Volodymyr Zelensky ha scelto parole dure e dirette per descrivere l’attuale fase della guerra: "Chi dà alla guerra più tempo è complice di Putin". Una frase che risuona come un grido d’allarme, all’indomani dell’ennesima notte di bombardamenti russi sull’Ucraina.
Zelensky accusa l’Occidente: "Chi ritarda è complice di Putin"
Secondo quanto riferito da Kiev, Mosca avrebbe lanciato ben 407 droni e 44 missili in un attacco su larga scala che ha colpito nuovamente le città, le infrastrutture e la vita quotidiana. Tra le vittime, tre soccorritori, morti mentre tentavano di portare aiuto alla popolazione civile. Una dinamica ormai ricorrente, che Zelensky denuncia come parte integrante della strategia russa: colpire chi salva, colpire chi cura.

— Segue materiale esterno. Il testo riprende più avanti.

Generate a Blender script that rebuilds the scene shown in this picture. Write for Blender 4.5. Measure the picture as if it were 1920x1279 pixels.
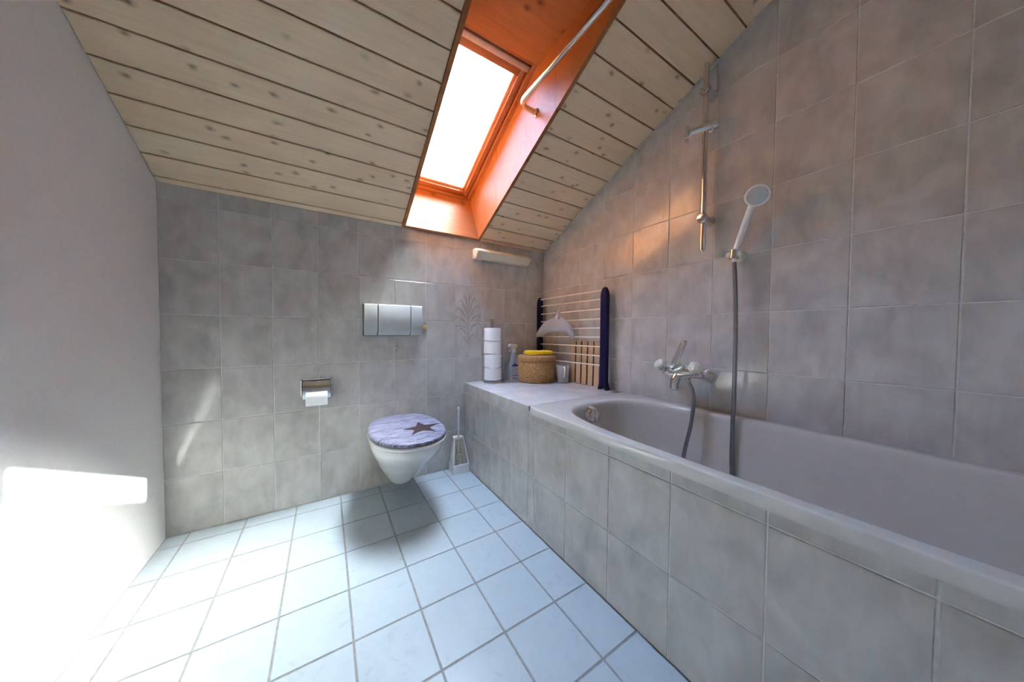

L’appello agli Stati Uniti, all’Unione Europea e al mondo intero
Il messaggio del presidente ucraino è indirizzato agli alleati occidentali, ma va ben oltre i confini dell’Europa. È un richiamo globale alla responsabilità. “È il momento in cui gli Usa, l’Ue e tutti nel mondo insieme possono fermare questa guerra”, ha dichiarato. La richiesta è quella di un intervento più deciso, in termini di sostegno militare, sanzioni e pressione diplomatica sulla Russia. Zelensky accusa apertamente chi temporeggia, chi frena, chi tergiversa, perché ogni esitazione – dice – si traduce in altre vittime innocenti. Il tempo non è neutrale, ma diventa un alleato implicito dell’aggressione russa, secondo la logica esposta dal leader di Kiev.
Mosca continua con il suo schema: droni, missili, terrore
L’attacco della notte appena trascorsa rappresenta una delle offensive più intense delle ultime settimane. I droni e i missili hanno colpito zone strategiche ma anche aree residenziali, lasciando dietro di sé morte e distruzione. Due aeroporti militari russi nella regione di Engels sono stati a loro volta colpiti in quella che sembra essere una contro-offensiva ucraina. Ma la sproporzione delle forze resta evidente: la Russia continua a disporre di un arsenale imponente, e le difese ucraine, pur efficienti, non riescono a contenere ogni attacco. La narrativa russa, come sempre, parla di operazioni contro obiettivi militari, ma le immagini che arrivano dalle città smentiscono quella versione.
Un conflitto che logora, ma che non si ferma
A più di due anni dall’inizio dell’invasione russa su larga scala, l’Ucraina resiste ma è stremata. Le forze armate hanno bisogno di nuove forniture, i rifugiati sono centinaia di migliaia, le infrastrutture sono danneggiate in molte aree del Paese. In questo scenario, il sostegno occidentale è vitale. Zelensky lo sa e lo ripete, anche a costo di alzare i toni. Le sue parole non sono semplicemente un atto d’accusa, ma una strategia di mobilitazione. Il rischio, secondo Kiev, è che la stanchezza dell’opinione pubblica occidentale e le divisioni politiche in alcuni Paesi possano allentare l’attenzione e la solidarietà. La memoria corta, nel mezzo di un conflitto, può essere fatale.
Il peso della guerra sulla società ucraina e il ruolo dei soccorritori
Tra le vittime dei raid russi della notte, colpisce in modo particolare la morte dei tre soccorritori. Persone che non impugnano armi, ma che cercano di salvare vite, di curare i feriti, di offrire un riparo. La loro uccisione è un simbolo drammatico di ciò che sta accadendo: anche la solidarietà diventa bersaglio. Zelensky ha voluto ricordarli come “eroi quotidiani”, sottolineando come il loro sacrificio dimostri ancora una volta la crudeltà della guerra e la necessità di porvi fine. Non con parole, ma con azioni concrete. Con una coalizione internazionale che torni a essere compatta e determinata.
La posta in gioco: sicurezza europea e ordine globale
Zelensky ha sempre collegato la sorte dell’Ucraina al destino dell’Europa. Non si tratta solo di confini nazionali, ma di valori comuni, di sicurezza collettiva, di un ordine internazionale basato sul diritto e non sulla forza. Il suo appello di oggi si inserisce in questa visione più ampia: la guerra in Ucraina non è una questione locale, ma un test globale per la tenuta del sistema internazionale. Ogni ritardo, ogni incertezza, ogni passo indietro diventa, nella lettura del presidente ucraino, una forma di complicità. La comunità internazionale è dunque chiamata a scegliere – non tra la guerra e la pace, ma tra l’inerzia e la responsabilità.